Déjà vu

By Mansoor Ahmad
June 08, 2021

LAHORE: Shaukat Tarin as finance adviser in the last Pakistan People's Party (PPP) regime had stated at a pre-budget seminar on May 29, 2009 no new taxes would be imposed on the industry in the next budget and agricultural sector would be facilitated. Does it ring a bell?

Now as Federal Finance Minister, he made the same statement addressing a seminar a week back. He also deplored low tax to GDP ratio like he had in 2009. Pakistan’s economy is moving in circles. In fact we are now worse off than 11 years back. There is scarcity of financial managers in the country. The Pakistan Muslim League-Nawaz (PML-N) depends on the expertise of Ishaq Dar only.

The PPP and Pakistan Tehreek-e-Insaf (PTI) have to bring in financial experts from outside. Both tested Hafeez Shiekh and Shaukat Tarin as their tax managers. These two gentlemen acted in accordance with the policies of these parties.

Both expressed dismay at the state of the economy before they joined the government. Tarin was particularly critical of the way Shiekh handled the negotiations with the International Monetary Fund (IMF).

He was not hopeful of any turnaround with the policies introduced by his predecessor. Then the government suddenly announced the economy is on the move and had posted 3.94 percent growth. Tarin seconded this assertion and conceded the policies of his predecessor played a role in the turnaround.

This is all confusing because the current finance minister did not grasp the economic situation earlier properly. He accepted the coveted post hastily. The economic situation is not as rosy as is being depicted by the state run machinery.

There is confusion all over. This government claims it has returned $19 billion in loans in the last two years. It is statistically true but if the loans were returned from the government resources the total foreign loans should have declined but they have increased by over $19 billion.

If the loans were taken to return the past loans taken by the previous government the total foreign loans should have remained at the same level as the previous regime.

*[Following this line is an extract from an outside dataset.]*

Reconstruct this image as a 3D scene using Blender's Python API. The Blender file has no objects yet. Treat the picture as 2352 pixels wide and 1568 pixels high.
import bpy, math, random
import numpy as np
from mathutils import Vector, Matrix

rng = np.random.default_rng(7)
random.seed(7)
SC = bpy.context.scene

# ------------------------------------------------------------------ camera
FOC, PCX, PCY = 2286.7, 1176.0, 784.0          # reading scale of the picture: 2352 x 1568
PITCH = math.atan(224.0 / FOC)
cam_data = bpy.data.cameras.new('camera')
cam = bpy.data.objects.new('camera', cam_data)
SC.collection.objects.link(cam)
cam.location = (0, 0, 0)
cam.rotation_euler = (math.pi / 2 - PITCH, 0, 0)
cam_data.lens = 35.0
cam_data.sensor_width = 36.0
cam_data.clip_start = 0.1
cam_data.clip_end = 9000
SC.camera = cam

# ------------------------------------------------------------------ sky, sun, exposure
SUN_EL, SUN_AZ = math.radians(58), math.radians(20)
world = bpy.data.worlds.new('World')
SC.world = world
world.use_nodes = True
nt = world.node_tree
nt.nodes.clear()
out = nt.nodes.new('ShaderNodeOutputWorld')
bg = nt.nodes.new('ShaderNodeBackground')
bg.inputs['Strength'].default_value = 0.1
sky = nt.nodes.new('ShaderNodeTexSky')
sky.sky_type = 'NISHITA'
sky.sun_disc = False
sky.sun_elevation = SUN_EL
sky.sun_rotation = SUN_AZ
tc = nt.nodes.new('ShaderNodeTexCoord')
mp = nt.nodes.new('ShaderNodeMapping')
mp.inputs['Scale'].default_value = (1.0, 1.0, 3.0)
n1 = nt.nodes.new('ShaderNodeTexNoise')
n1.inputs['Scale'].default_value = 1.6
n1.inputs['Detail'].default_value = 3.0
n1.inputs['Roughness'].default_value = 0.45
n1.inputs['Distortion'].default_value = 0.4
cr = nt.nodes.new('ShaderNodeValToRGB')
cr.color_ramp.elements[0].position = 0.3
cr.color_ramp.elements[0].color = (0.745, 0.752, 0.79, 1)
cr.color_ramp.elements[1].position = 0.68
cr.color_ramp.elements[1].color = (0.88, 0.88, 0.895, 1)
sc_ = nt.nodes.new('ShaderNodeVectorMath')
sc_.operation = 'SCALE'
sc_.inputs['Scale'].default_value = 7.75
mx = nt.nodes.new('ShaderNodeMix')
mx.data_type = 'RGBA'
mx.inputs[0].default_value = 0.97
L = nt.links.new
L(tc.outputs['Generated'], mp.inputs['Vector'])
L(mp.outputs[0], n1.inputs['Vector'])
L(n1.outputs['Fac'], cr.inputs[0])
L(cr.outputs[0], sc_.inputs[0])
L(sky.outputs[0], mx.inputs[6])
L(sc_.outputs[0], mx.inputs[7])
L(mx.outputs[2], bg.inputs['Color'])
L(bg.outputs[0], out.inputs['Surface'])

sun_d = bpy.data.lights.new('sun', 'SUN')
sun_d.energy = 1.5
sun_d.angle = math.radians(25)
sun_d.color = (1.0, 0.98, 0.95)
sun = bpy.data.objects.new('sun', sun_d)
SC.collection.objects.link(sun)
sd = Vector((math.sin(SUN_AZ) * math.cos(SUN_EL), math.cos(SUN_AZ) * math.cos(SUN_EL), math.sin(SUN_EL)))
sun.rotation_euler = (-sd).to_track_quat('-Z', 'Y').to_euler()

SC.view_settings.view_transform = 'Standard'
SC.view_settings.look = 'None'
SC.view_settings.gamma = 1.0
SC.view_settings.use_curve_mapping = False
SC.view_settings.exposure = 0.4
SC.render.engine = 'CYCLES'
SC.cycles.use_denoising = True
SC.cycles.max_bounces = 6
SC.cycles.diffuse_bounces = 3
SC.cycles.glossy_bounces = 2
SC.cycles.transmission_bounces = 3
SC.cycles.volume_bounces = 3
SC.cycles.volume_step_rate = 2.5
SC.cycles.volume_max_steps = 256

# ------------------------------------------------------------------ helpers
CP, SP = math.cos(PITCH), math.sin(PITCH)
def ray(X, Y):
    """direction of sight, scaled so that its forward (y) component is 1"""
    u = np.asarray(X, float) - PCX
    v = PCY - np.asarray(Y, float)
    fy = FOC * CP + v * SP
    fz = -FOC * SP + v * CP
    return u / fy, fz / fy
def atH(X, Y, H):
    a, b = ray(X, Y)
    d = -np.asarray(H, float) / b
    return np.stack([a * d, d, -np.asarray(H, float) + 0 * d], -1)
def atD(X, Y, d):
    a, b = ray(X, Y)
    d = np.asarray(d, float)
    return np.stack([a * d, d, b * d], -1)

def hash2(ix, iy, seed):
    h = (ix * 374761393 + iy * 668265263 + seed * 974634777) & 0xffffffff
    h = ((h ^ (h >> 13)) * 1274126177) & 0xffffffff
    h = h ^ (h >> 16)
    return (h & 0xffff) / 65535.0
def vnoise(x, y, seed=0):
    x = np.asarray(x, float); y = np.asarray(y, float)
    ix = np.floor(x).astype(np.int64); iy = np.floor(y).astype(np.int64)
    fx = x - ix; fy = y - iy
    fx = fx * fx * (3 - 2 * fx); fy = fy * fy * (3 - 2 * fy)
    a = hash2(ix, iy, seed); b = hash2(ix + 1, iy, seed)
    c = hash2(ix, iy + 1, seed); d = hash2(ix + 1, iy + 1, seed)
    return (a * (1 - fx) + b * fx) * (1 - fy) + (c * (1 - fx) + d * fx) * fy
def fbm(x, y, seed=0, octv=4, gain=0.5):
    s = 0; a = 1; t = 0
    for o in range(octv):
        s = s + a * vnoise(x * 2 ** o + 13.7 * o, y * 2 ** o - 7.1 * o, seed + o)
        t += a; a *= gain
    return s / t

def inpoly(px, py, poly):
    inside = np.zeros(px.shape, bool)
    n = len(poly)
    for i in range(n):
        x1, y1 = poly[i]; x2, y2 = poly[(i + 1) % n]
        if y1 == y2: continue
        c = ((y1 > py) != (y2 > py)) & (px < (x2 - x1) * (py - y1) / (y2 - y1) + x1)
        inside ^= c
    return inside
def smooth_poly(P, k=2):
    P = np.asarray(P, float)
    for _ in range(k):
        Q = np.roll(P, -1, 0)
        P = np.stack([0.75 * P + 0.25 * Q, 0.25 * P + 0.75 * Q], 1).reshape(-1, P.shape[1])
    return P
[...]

The most depressing aspect of newly added foreign loans is that the government has used most of these loans on consumption and not on real development. The money thus circulated did create limited economic activity. The finance minister has admitted that the growth has come from the large scale manufacturing sector that employs a very small percentage of the workforce. It has not been witnessed at the SME level that creates most of the jobs.

The government is acutely starved of resources. We are meeting our resource needs through domestic and foreign loans. The government seems to be afraid of taking revenue generation steps. Even the sharp increase in price of crude oil has not been passed on to the consumers.

The state functionaries proudly boast that petroleum rates in Pakistan are the lowest. They have sacrificed petroleum levy for political appeasement. No government is perfect as miscalculations are bound to occur when formulating policies. But all the adverse factors in the economy cannot be blamed on past rulers only. There were some flaws in the handling of the economy by this regime that made people of Pakistan suffer badly.

Take for instance the wheat fiasco. It was triggered by the faulty decision of this regime to allow wheat exports when it did not have sufficient stocks to last till the arrival of the next crop last year.

The price havoc created by that shortage was exploited by hoarders that siphoned off the new harvest in secret warehouses and kept the prices high. Now 14 months later the consumers are buying wheat at a rate double than 2018. How was the past government involved in this fiasco?

Sugar crisis erupted because the government allowed its exports. The export subsidy was not the problem. Previous regimes allowed similar exports and subsidies but the exports were allowed under a plan. The government kept an eye on domestic sugar prices.

The moment the sugar rates increased even nominally the export was suspended. This government continued allowing export of sugar while the domestic rates started climbing up from the day the first export order was executed. Had a timely decision been taken there would have been no sugar scandal. How can the present regime pin the high sugar prices on their predecessors?

It is unfortunate we are passing through testing times. This government has done a commendable job in diverting illegal foreign transfers through legal channels. But it has taken a dangerous step by offering a 7 percent mark-up on Roshan Digital Accounts. These accounts would in a year start diverting remittances through these accounts.